Wolfgang Streeck studied sociology in Frankfurt am Main and Columbia University. He received his Habilitation from the University of Bielefeld in 1986. From 1988 to 1995 he was Professor of Sociology and Industrial Relations at the University of Wisconsin-Madison, and from 1995 to 2014 Director at the Max Planck Institute for the Study of Societies in Cologne. His research areas are comparative political economy and theories of institutional change. His books include Democracy at Work: Contract, Status and Post-Industrial Justice (with Ruth Dukes), Cambridge: Polity Press, 2022; How Will Capitalism End? Essays on a Failing System, London and New York: Verso Books, 2016; Buying Time: The Delayed Crisis of Democratic Capitalism, London and New York: Verso Books, 2014; Re-Forming Capitalism: Institutional Change in the German Political Economy, Oxford University Press, 2009.

Professor Emeritus of Industrial Relations and HR Management. Professor Verma served as the Director of the Centre for Industrial Relations & Human Resources during 2009-15. He has taught previously at the University of California, Los Angeles, the University of British Columbia, University of Saskatchewan and worked in the steel industry as an engineer for five years. He has taught by invitation in Vietnam, Brazil, Russia, India, China and Thailand. During 2013-14, he was appointed by the Government of Ontario as Chair, Minimum Wage Advisory Panel. He has served on the Advisory Board, Sheffield University Business School (UK) and was a Visiting Professor at Middlesex University Business School (UK) during 2005- 2010. He has served as President of the Canadian Industrial Relations Association and on the Executive Board of the International Industrial Relations Association, Geneva.

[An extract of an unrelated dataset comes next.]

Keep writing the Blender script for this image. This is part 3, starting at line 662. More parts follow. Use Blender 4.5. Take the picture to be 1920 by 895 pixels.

He was a member of the Advisory Committee on Labour and Income Statistics at Statistics Canada (1993-2015) and as a member of the Board of Directors of COSTI Immigration Services (2006-2015), the largest such non-profit agency in Canada. He has co-edited several books including: Unions in the 21st Century: An International Perspective (London: Palgrave Macmillan, 2004); Restructuring Work and the Life Course (Toronto: University of Toronto Press, 2001). His primary research interests are in the area of management responses to unionization, participative forms of work organization, wage and employment outcomes, policy responses to technology and globalization, international labour standards and social enterprises. Professor Verma consults with a variety of businesses, unions, governments and international agencies such as the ILO, the OECD and the World Bank. He co-authored an OECD report on Preparing for the Future of Work in Canada, published in 2020. His recent work has focused on labour standards compliance in global supply chains in collaboration with the Better Work program of the ILO. He has had a long association with the ILO working as a subject matter expert on various projects since the 1990s.

Born 1940 in Southern Germany. 1960 – 1964 legal education at the universities of Freiburg and Berlin. 1965 – 66 Research Fellow at the Center of Law and Society at the University of California in Berkeley.  1974 – 1977 Full Professor of Civil Law and Labor Law at the University of Hamburg and 1977 – 2008 at the Goethe University in Frankfurt. Since 2008 Professor emeritus. His main research topics have been German, European and international labor law. Visiting professor at many universities all over the world, in the USA particularly at the University of Florida, at the University of Pennsylvania, at the NYU (member of the Global Law Program) and at the University of Illinois. For many years consultant to the International Labor Organization (ILO) and to the European Union (EU).1990 – 1995  President of the German Association of Industrial Relations and 2000 – 2003 President of the International Industrial Relations Association (now renamed International Labor and Employment Research Association). He also served as German correspondent to the NAA. He holds several honorary doctorates and in 2015 the international Labor Law Research Network(LLRN) endowed him the prestigious Award for outstanding contribution to labor law. He is a Fellow of the World Academy of Art and Science (WAAS).